I ran into this problem in a big way when I posted this. There are many places where the limiting is creating distortion (especially in the right-hand chords), but the worst is at about 6:46. If you start at about 6:30, you'll get the full effect when you reach 6:46 --- OUCH!!!
The high quality version of the audio will have the 19 (or up to 22.1) kHz sine wave ...
Actually not; it gets filtered out by YouTube's compression algorithm. Here's a demo video with spectrograms showing the audio before upload and as received from YouTube (after compression); you'll see that the sine tone is completely removed (though there are other distortion artifacts that are not).

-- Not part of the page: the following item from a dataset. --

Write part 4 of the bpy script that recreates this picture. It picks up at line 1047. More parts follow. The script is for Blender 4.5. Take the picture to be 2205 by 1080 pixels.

Okay, here's a video that will give you a quick sense of what the YouTube compression/clipping distortion can sound like and what the effect of the 20KHz sine-tone workaround is; the audio is accompanied by before/after spectrograms showing (a) the "spectral splatter" of the distortion, (b) the filtering out of the 20KHz sine tone during compression, (c) the reduction of the spectral splatter distortion, and (d) other distortion artifacts that are not removed with this technique (they look like a reflection of low-frequency energy, so they're probably Nyquist-related aliasing).
If you want to hear this music in context, it's from this video at around 6:46.
I ran into this problem in a big way when I posted this. There are many places where the limiting is creating distortion (especially in the right-hand chords), but the worst is at about 6:46. If you start at about 6:30, you'll get the full effect when you reach 6:46 --- OUCH!!!
I made a test video that shows that the technique of mixing in a high-frequency tone (I used 20 KHz, in a 48 KHz file) works. The original distorted version is at 0:04 and the same with the distortion eliminated with the addition of the tone is at 0:23.